┏━━

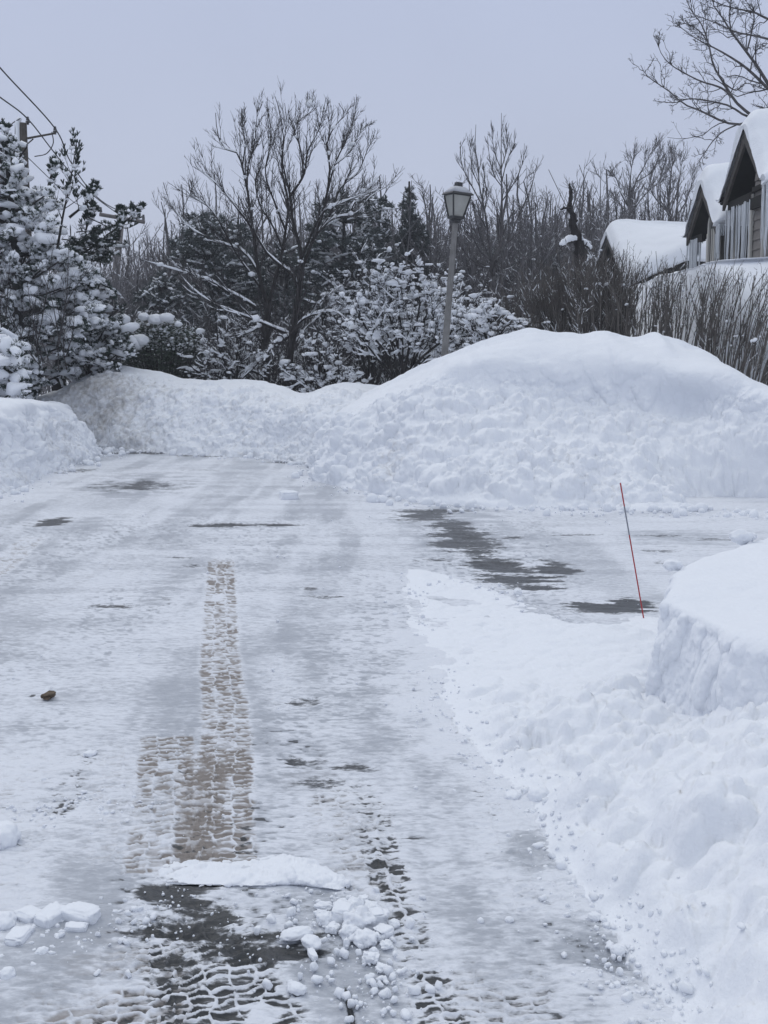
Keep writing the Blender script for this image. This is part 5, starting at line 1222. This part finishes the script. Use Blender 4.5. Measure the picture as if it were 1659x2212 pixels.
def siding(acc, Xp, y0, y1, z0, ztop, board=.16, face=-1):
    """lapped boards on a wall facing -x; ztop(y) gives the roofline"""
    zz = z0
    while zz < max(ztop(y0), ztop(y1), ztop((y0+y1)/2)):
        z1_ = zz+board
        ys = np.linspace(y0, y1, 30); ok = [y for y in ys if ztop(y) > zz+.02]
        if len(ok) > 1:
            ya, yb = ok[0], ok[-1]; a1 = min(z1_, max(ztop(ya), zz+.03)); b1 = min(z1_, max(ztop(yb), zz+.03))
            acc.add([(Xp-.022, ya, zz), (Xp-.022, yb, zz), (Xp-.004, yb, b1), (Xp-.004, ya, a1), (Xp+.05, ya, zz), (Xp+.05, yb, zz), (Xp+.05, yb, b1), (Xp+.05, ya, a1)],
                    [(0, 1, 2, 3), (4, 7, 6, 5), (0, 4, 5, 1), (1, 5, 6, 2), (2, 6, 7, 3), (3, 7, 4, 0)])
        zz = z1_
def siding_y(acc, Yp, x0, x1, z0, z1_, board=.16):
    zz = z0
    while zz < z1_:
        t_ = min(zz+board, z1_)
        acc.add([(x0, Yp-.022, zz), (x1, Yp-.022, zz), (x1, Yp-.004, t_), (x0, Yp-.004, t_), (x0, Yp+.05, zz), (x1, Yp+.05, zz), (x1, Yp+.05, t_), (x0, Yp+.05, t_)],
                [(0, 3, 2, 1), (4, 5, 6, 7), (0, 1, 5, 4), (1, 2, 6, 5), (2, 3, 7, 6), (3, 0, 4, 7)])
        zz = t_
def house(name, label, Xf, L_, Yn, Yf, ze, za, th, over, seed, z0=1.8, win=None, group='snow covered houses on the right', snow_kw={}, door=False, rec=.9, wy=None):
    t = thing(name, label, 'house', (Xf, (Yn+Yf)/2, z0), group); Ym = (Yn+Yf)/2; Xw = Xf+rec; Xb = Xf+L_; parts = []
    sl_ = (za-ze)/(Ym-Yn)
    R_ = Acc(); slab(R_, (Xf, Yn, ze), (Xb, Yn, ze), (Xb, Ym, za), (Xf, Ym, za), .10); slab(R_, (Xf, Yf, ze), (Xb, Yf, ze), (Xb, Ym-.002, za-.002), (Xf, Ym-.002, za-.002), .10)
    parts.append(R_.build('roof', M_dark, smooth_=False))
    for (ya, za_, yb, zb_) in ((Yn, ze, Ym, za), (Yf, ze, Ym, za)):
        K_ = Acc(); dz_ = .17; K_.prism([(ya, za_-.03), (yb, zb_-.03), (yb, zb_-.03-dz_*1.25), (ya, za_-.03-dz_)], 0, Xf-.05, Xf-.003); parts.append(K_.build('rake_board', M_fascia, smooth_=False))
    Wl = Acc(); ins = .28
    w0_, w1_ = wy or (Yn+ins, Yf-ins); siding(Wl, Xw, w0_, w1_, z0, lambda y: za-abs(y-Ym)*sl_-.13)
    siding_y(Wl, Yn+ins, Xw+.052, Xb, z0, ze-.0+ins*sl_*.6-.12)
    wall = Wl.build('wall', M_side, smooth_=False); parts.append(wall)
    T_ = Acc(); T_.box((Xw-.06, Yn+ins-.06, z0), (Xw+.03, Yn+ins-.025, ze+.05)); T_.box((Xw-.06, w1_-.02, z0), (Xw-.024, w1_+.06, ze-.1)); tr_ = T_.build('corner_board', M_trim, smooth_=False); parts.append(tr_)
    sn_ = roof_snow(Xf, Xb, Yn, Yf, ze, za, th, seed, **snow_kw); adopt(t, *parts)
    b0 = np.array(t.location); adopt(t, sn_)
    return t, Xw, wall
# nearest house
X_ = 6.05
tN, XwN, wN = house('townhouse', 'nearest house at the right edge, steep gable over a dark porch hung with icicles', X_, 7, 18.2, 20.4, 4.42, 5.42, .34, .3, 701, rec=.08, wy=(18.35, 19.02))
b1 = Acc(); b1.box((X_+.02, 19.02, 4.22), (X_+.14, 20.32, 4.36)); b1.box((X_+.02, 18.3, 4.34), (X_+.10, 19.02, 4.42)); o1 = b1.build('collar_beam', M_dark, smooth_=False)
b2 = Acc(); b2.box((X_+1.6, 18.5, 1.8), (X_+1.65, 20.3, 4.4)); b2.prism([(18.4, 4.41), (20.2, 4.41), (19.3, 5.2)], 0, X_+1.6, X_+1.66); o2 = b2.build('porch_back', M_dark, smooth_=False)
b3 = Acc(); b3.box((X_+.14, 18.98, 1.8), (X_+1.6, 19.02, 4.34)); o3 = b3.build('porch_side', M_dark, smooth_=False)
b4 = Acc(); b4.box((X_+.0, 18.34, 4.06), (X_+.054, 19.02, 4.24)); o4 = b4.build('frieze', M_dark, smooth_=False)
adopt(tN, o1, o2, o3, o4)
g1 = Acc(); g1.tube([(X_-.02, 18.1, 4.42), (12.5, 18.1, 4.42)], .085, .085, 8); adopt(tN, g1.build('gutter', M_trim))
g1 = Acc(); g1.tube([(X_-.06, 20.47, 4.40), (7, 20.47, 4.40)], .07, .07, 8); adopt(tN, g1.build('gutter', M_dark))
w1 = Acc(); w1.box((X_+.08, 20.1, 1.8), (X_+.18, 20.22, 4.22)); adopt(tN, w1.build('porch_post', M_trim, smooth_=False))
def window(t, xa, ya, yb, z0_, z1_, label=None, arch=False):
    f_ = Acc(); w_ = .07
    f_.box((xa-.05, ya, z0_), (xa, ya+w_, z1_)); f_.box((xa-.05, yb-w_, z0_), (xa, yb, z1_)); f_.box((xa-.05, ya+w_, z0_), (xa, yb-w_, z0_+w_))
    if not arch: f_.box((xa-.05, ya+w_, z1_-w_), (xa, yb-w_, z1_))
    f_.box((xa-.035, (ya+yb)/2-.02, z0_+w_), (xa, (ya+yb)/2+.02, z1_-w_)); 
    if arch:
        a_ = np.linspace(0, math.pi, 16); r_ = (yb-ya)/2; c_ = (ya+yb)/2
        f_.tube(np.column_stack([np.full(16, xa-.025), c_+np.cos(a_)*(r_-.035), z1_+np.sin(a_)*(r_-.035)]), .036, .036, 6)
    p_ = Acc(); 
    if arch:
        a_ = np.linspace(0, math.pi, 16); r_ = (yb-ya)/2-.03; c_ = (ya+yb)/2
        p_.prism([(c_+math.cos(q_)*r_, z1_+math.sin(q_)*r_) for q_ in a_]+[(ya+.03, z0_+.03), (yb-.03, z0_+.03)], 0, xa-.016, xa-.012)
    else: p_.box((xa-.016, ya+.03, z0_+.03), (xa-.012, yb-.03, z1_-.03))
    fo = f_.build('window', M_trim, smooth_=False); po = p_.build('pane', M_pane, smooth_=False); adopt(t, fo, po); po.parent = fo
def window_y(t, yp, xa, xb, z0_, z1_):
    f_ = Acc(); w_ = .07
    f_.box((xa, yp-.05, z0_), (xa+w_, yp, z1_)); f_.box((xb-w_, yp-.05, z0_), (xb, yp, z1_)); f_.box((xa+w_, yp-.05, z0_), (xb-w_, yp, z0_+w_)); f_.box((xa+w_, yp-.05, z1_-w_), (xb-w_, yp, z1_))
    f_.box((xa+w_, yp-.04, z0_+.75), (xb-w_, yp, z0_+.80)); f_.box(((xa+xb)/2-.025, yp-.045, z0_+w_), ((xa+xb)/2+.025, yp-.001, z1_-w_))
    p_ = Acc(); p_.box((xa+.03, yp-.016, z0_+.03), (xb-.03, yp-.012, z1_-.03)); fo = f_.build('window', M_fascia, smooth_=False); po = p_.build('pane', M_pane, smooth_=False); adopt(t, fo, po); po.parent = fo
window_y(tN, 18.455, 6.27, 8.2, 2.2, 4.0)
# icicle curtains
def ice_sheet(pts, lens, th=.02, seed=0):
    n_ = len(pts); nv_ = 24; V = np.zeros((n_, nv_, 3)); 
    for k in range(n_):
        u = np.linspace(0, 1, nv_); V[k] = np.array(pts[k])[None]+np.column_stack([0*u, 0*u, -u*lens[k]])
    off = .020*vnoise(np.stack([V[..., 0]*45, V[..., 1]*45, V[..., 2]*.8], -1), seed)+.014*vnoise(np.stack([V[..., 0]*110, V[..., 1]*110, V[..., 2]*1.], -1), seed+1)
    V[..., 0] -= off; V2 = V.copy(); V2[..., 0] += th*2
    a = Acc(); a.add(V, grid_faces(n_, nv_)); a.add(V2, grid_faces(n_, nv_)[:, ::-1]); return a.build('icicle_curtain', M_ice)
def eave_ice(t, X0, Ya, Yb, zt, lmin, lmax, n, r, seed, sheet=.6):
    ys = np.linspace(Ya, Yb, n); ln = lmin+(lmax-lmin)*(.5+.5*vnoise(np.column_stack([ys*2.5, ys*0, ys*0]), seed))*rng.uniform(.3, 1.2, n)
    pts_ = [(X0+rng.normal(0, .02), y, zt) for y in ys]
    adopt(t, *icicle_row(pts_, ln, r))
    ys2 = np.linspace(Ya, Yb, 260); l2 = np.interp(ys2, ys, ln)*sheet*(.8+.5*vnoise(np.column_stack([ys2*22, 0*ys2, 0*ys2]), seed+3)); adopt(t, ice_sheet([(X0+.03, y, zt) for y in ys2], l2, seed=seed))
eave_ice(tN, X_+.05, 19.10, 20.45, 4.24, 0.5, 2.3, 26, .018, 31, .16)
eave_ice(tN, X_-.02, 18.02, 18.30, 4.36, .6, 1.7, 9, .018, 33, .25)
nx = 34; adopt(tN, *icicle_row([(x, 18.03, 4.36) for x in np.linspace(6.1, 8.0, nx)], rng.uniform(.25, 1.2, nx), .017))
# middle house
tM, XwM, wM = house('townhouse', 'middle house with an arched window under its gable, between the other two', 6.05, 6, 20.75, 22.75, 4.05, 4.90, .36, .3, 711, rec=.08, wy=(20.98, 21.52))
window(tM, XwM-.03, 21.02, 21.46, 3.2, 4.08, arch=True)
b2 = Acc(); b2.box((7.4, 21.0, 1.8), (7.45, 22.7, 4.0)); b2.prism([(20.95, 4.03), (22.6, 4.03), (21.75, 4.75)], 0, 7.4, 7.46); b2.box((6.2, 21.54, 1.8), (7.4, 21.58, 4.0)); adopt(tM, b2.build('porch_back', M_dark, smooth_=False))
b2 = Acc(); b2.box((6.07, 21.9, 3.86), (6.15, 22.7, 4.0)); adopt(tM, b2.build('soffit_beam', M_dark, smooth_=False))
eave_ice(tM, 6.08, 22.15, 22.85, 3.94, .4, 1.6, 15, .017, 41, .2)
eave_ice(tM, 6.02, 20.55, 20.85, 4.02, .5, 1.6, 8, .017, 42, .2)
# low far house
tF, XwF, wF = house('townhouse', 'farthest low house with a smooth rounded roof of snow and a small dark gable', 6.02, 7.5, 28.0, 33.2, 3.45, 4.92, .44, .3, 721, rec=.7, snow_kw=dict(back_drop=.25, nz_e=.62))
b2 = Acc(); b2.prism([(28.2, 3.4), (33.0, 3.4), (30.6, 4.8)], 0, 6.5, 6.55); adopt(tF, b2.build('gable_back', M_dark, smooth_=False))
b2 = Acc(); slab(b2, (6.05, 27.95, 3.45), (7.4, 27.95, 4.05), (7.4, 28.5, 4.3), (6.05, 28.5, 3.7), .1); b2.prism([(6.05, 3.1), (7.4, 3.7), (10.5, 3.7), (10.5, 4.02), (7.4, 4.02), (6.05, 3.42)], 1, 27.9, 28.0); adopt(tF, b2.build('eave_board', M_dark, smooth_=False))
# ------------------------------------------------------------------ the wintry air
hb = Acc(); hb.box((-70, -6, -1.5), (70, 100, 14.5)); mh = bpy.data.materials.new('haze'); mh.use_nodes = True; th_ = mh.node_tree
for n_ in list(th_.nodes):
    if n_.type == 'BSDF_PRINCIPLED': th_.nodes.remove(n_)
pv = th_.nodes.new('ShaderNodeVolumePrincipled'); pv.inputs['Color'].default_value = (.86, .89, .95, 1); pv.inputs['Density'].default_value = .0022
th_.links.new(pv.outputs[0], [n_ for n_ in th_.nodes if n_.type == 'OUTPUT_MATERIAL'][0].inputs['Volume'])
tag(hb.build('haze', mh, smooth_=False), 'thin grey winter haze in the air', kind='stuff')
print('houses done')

┗━━

● **Exercise brief**
In the listing above, find the line containing "b1 = Acc();" and the line containing "b2 = Acc(); b2.box((X_+1.6, 18.5, 1.8), (X_+1.65, 20.3, 4.4));", then repeat those two lines and everything between them exactly.

● **Task answer**
b1 = Acc(); b1.box((X_+.02, 19.02, 4.22), (X_+.14, 20.32, 4.36)); b1.box((X_+.02, 18.3, 4.34), (X_+.10, 19.02, 4.42)); o1 = b1.build('collar_beam', M_dark, smooth_=False)
b2 = Acc(); b2.box((X_+1.6, 18.5, 1.8), (X_+1.65, 20.3, 4.4)); b2.prism([(18.4, 4.41), (20.2, 4.41), (19.3, 5.2)], 0, X_+1.6, X_+1.66); o2 = b2.build('porch_back', M_dark, smooth_=False)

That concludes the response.